Dagegen verrichtet der Eigentümer eines
Netzes, das er einem Fischer zum Fischen überlässt, keine
Arbeit bei der Tätigkeit des Fischens, und wendet keine Mühe
auf, um der Fische habhaft zu werden, sondern derjenige, der
die Arbeit ausführt und die Mühe aufwendet, ist allein der
Fischer. Es gibt also keine Rechtfertigung dafür, dass der
Besitzer des Netzes ein Eigentumsrecht an dem Fang erwirbt,
denn diese Rechtfertigung besteht in der Ausübung der Arbeit,
und der Besitzer des Netzes hat beim Fischen keine Arbeit
verrichtet, um dieses Recht zu erwerben. Auch wenn ihm der
Fischer dieses Eigentumsrecht zugestehen würde, reichte das
nicht aus, um es ihm zu gewähren, denn das würde nicht im
Einklang mit der allgemeinen Theorie der Verteilung stehen. Es
ist hier also nicht das Anrecht des Fischers, das einer
Aneignung des Fangs durch den Besitzer des Netzes
entgegensteht, sondern die Tatsache, dass es dafür keine
theoretische Rechtfertigung gibt. Damit erkennen wir den
Unterschied in dieser Hinsicht zwischen der direkten und der
gespeicherten Arbeit: Die direkte Arbeit ist eine Bearbeitung
des Materials durch den Arbeitenden, die rechtfertigt, dass er
sich etwas davon aneignet, wenn derjenige, dem es zuerst
gehört, auf sein zeitliches Vorrangsrecht verzichtet. Dagegen
ist die in einem Produktionsgerät gespeicherte Arbeit keine
von dem Besitzer des Gerätes während des Produktionsvorgangs
ausgeübte Arbeit, und verschafft ihm kein Eigentumsrecht an
dem Material, ob derjenige, der die Arbeit ausführt – z.B. der
Fischer – auf sein Recht verzichtet oder nicht. Der Besitzer
des Gerätes hat nur das Anrecht auf eine Gebühr als Vergütung
und Entschädigung für seine gespeicherte Arbeit, die während
des Produktionsvorganges entschwindet. In diesem Sinne können
wir auch den Unterschied zwischen den Besitzern von
Produktionsgeräten, denen keine Beteiligung am Ertrag erlaubt
ist, und dem Landbesitzer in einem
Pachtvertrag [mudhara'a], dem Besitzer von
Handelskapital in einem
Kapitalbeteiligungsvertrag [mudaraba] und
anderen, denen ein Anteil am Gewinn gestattet ist, verstehen;
denn jenen Eigentümern, denen ein Anteil am Gewinn oder Ertrag
gestattet ist, gehört in Wirklichkeit das Material, an dem der
Arbeiter seine Tätigkeit verrichtet. So gehört dem
Landbesitzer auch das Saatgut, welches der Arbeiter kultiviert,
und dem Besitzer des Handelskapitals gehört die Ware, mit
welcher der Agent Handelsgeschäfte macht. Wir haben im
Zusammenhang mit der Theorie der Verteilung “dessen, was vor
der Produktion existiert“, erfahren, dass das Eigentum einer
Person an dem Material nicht aufhört, wenn eine andere Person
dieses Material umwandelt oder ihm einen neuen Wert verleiht.

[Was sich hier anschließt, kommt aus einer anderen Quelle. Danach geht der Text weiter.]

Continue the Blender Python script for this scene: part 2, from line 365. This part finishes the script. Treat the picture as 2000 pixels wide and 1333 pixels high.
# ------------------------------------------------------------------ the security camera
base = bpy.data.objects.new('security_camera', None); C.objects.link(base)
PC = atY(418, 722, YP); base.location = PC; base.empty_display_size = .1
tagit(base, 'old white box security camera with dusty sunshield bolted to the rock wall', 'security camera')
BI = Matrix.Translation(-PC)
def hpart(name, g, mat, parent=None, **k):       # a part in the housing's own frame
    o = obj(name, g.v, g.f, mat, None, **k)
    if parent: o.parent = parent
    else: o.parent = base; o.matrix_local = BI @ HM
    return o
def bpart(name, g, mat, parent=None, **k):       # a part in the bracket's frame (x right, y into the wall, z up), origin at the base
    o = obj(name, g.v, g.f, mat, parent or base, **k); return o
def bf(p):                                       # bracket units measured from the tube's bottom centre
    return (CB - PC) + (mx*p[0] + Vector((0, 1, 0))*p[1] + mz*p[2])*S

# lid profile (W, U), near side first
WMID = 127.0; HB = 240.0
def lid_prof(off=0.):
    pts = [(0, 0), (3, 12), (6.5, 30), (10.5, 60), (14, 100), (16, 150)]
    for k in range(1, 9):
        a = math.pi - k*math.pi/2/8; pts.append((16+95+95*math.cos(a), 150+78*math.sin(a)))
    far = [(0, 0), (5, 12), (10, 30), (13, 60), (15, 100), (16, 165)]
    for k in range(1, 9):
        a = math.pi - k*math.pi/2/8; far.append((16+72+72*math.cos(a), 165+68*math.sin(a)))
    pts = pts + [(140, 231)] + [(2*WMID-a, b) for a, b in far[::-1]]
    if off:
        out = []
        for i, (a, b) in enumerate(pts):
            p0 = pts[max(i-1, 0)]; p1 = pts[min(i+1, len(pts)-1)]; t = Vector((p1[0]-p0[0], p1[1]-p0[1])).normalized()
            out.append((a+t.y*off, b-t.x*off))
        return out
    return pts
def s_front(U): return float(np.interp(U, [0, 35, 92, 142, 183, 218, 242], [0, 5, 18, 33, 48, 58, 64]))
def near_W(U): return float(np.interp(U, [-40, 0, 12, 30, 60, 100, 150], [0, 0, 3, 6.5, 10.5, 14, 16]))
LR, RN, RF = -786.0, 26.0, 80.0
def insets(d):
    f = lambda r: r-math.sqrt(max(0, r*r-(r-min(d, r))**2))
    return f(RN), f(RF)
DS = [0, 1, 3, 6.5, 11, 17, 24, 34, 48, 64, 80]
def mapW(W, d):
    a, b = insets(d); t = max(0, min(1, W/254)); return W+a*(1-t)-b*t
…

Dann ist es natürlich, dass dem Besitzer des Saatkorns oder
des Handelskapitals ein Anrecht auf den Ertrag bzw. den Gewinn
entsteht, denn ihm gehört jeweils das Material, das der
Arbeiter bearbeitet.
Eine Untersuchung der Umstände, unter
denen es demjenigen, der ein Kapital zur Verfügung stellt,
erlaubt ist, sich einen Teil vom Ertrag bzw. Gewinn
anzueignen, wie bei der Pacht [mudhara'a],
der Kapitalbeteiligung [mudaraba],
der Agrarpartnerschaft [musaqat]
und ähnlichen Vereinbarungen, bekräftigt die
Richtigkeit der Erklärung, die wir für diese Aneignung
vorgebracht haben, denn alle diese Umstände haben ein
gemeinsames Merkmal, nämlich dass das Material, mit dem der
Arbeitende zu tun hat, dem Kapitalgeber bereits gehört.